Stillwater School superintendent recommends not rehiring teacher who filed lawsuit


Friday, April 4th 2003, 12:00 am
By: News On 6



STILLWATER, Okla. (AP) _ A veteran teacher who is suing the Stillwater school district should not be rehired, the superintendent says in a recommendation to the school board.

Linda Greenshields, a second-grade teacher, filed a lawsuit in Payne County District Court stating she has the right to use the teaching method she prefers if she adheres to state standards.

She says she has been harassed at her job at Sangre Ridge Elementary because she won't use the science module method of teaching advocated by administrators. She said her contract specifies that she may choose her methods.

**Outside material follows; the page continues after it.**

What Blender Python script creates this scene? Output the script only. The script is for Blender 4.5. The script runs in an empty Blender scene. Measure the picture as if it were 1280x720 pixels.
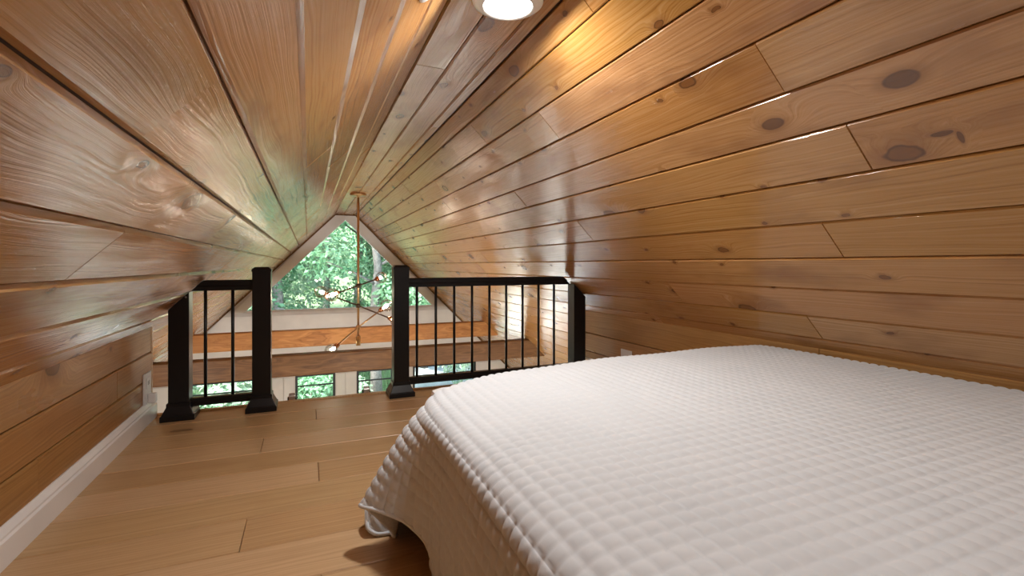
import bpy, bmesh, math, random
import numpy as np
from mathutils import Vector, Matrix, Quaternion

random.seed(7)
rng = np.random.default_rng(11)
K = 0.66            # one drawing unit (eye height above the loft floor) in metres
PI = math.pi
scn = bpy.context.scene
col = scn.collection

# ------------------------------------------------------------------ camera
FPX, CX, HY = 608.0, 640.0, 331.0
YAW = math.atan2(CX - 385.0, FPX)
cam_d = bpy.data.cameras.new('camera')
cam_d.sensor_width = 36.0
cam_d.lens = 36.0 * FPX / 1280.0
cam_d.shift_y = -(360.0 - HY) / 1280.0
cam_d.clip_start = 0.02
cam = bpy.data.objects.new('camera', cam_d)
cam.location = (0, 0, 1.0 * K)
cam.rotation_euler = (PI / 2, 0, -YAW)
col.objects.link(cam)
scn.camera = cam

# ------------------------------------------------------------------ world, sun, exposure
scn.view_settings.view_transform = 'Standard'
scn.view_settings.look = 'None'
scn.view_settings.gamma = 1.0
scn.view_settings.use_curve_mapping = False
scn.view_settings.exposure = 0.25

SUN_EL, SUN_AZ = math.radians(50), math.radians(250)
world = bpy.data.worlds.new('world')
scn.world = world
world.use_nodes = True
wn = world.node_tree
for n in list(wn.nodes):
    wn.nodes.remove(n)
w_out = wn.nodes.new('ShaderNodeOutputWorld')
w_bg = wn.nodes.new('ShaderNodeBackground')
w_sky = wn.nodes.new('ShaderNodeTexSky')
w_sky.sky_type = 'NISHITA'
w_sky.sun_disc = False
w_sky.sun_elevation = SUN_EL
w_sky.sun_rotation = SUN_AZ
w_sky.air_density = 1.0
w_sky.dust_density = 3.0
w_bg.inputs['Strength'].default_value = 1.3
wn.links.new(w_sky.outputs[0], w_bg.inputs['Color'])
wn.links.new(w_bg.outputs[0], w_out.inputs['Surface'])

sun_d = bpy.data.lights.new('sun', 'SUN')
sun_d.energy = 19.0
sun_d.angle = math.radians(2.0)
sun_d.color = (1.0, 0.95, 0.86)
sun = bpy.data.objects.new('sun', sun_d)
sdir = Vector((math.cos(SUN_EL) * math.sin(SUN_AZ), math.cos(SUN_EL) * math.cos(SUN_AZ), math.sin(SUN_EL)))
sun.rotation_euler = sdir.to_track_quat('Z', 'Y').to_euler()
col.objects.link(sun)

DISK_W = 9.0        # watts of each round loft light
FILL_W = 17.0     # watts of each unseen fill light added in the great room
BULB_E = 70.0       # emission of the chandelier bulbs

# ------------------------------------------------------------------ dimensions (drawing units, loft floor z = 0)
RIDGE_Z = 2.06
SL_X, SR_X = 0.52, 0.94           # flat ridge strip edges
XC = 0.73
KL, KR = -0.945, 2.43             # knee walls
SLOPE_END_Z = -1.6                # slopes of the great room run down to here
XL_OUT = SLOPE_END_Z - 1.54       # left slope: z = x + 1.54
XR_OUT = 3.0 - SLOPE_END_Z        # right slope: z = 3.0 - x
GABLE_Y = 10.87
EDGE_Y = 3.93                     # loft floor edge
BACK_Y = -1.4
LOW_Z = -4.3                      # floor of the room below

# ------------------------------------------------------------------ helpers
class MB:
    """collects shapes in drawing units"""
    def __init__(s):
        s.v, s.f, s.smooth, s.mi = [], [], [], []
    def add(s, vs, fs, smooth=False, mi=0):
        o = len(s.v)
        s.v += [tuple(p) for p in vs]
        s.f += [tuple(i + o for i in f) for f in fs]
        s.smooth += [smooth] * len(fs)
        s.mi += [mi] * len(fs)
        return s
    def box(s, a, b, mi=0):
        x0, y0, z0 = a; x1, y1, z1 = b
        return s.add([(x0,y0,z0),(x1,y0,z0),(x1,y1,z0),(x0,y1,z0),(x0,y0,z1),(x1,y0,z1),(x1,y1,z1),(x0,y1,z1)],
                     [(0,3,2,1),(4,5,6,7),(0,1,5,4),(1,2,6,5),(2,3,7,6),(3,0,4,7)], mi=mi)
    def prism(s, poly, axis, a, b, mi=0):
        """poly = list of 2d points in the other two axes (cyclic order xyz), extruded on axis from a to b"""
        n = len(poly)
        def put(p, t):
            if axis == 'y': return (p[0], t, p[1])
            if axis == 'x': return (t, p[0], p[1])
            return (p[0], p[1], t)
        vs = [put(p, a) for p in poly] + [put(p, b) for p in poly]
        fs = [tuple(range(n)), tuple(range(2*n-1, n-1, -1))]
        fs += [(i, i+n, (i+1) % n + n, (i+1) % n) for i in range(n)]
        return s.add(vs, fs, mi=mi)
    def tube(s, pts, r, n=8, caps=True, smooth=True):
        pts = [Vector(p) for p in pts]
        rr = r if isinstance(r, (list, tuple)) else [r] * len(pts)
        rings = []
        up = None
        for i, p in enumerate(pts):
            t = (pts[min(i+1, len(pts)-1)] - pts[max(i-1, 0)]).normalized()
            if up is None:
                up = Vector((0,0,1)) if abs(t.z) < .9 else Vector((1,0,0))
            a = (up - t * up.dot(t)).normalized(); up = a
            b = t.cross(a)
            rings.append([p + (a * math.cos(2*PI*k/n) + b * math.sin(2*PI*k/n)) * rr[i] for k in range(n)])
        vs = [q for rg in rings for q in rg]
        fs = []
        for i in range(len(pts)-1):
            for k in range(n):
                fs.append((i*n+k, i*n+(k+1) % n, (i+1)*n+(k+1) % n, (i+1)*n+k))
        s.add(vs, fs, smooth)
        if caps:
            s.add(rings[0], [tuple(range(n-1, -1, -1))]); s.add(rings[-1], [tuple(range(n))])
        return s
    def lathe(s, prof, n=24, c=(0,0,0), smooth=True):
        """profile (r, z) turned about z"""
        vs, fs = [], []
        m = len(prof)
        for k in range(n):
            a = 2*PI*k/n
            for r, z in prof:
                vs.append((c[0] + r*math.cos(a), c[1] + r*math.sin(a), c[2] + z))
        for k in range(n):
            for j in range(m-1):
                fs.append((k*m+j, ((k+1) % n)*m+j, ((k+1) % n)*m+j+1, k*m+j+1))
        return s.add(vs, fs, smooth)
    def ball(s, c, r, n=16, m=10):
        vs, fs = [], []
        for j in range(m+1):
            th = PI*j/m
            for k in range(n):
                a = 2*PI*k/n
                vs.append((c[0]+r*math.sin(th)*math.cos(a), c[1]+r*math.sin(th)*math.sin(a), c[2]+r*math.cos(th)))
        for j in range(m):
            for k in range(n):
                fs.append((j*n+k, (j+1)*n+k, (j+1)*n+(k+1) % n, j*n+(k+1) % n))
        return s.add(vs, fs, True)
    def mesh(s, name, mats):
        me = bpy.data.meshes.new(name)
        me.from_pydata([(x*K, y*K, z*K) for x, y, z in s.v], [], s.f)
        for m in (mats if isinstance(mats, (list, tuple)) else [mats]):
            me.materials.append(m)
        me.polygons.foreach_set('use_smooth', s.smooth)
        me.polygons.foreach_set('material_index', s.mi)
        bm = bmesh.new(); bm.from_mesh(me)
        bmesh.ops.remove_doubles(bm, verts=bm.verts, dist=1e-5)
        bmesh.ops.recalc_face_normals(bm, faces=bm.faces)
        bm.to_mesh(me); bm.free()
        me.update()
        return me
    def build(s, name, mats, parent=None, loc=(0,0,0), bevel=0):
        me = s.mesh(name, mats)
        if bevel:
            bm = bmesh.new(); bm.from_mesh(me)
            ed = [e for e in bm.edges if len(e.link_faces) == 2 and e.calc_face_angle(0) > .5]
            bmesh.ops.bevel(bm, geom=ed, offset=bevel*K, segments=2, profile=.6, affect='EDGES', clamp_overlap=True)
            bm.to_mesh(me); bm.free()
        return link(name, me, parent, loc)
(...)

Greenshields said she objects to the module method because it will take her out of the classroom too often for training and it doesn't contain enough material from other subjects such as reading, math and spelling.

``She files a lawsuit and guess what? Within four months she's fired,'' said her husband, Bill Greenshields. ``It has to be retribution.''

School board members received the recommendation from Superintendent Walt Swanson during a special meeting Thursday. They set a hearing date of June 2 to decide whether to renew her contract.

Swanson said he could not comment on his recommendation because it is a personnel issue.

Greenshields has taught 31 years, 27 of those in Stillwater schools. She said she has rarely had conflicts with administrators until the past couple years when the school system started encouraging teachers to use the modules, which are boxes with different science experiments where students are supposed to exercise other skills such as reading and math.

She said her method provides for more structured instruction in all the subjects and less subjective testing.

Her performance evaluation for the 2000-01 school year shows high marks in nearly all categories while the evaluation for this school year shows low ratings in almost all categories.

The lawsuit has been moved to Oklahoma City federal court at the request of the school system.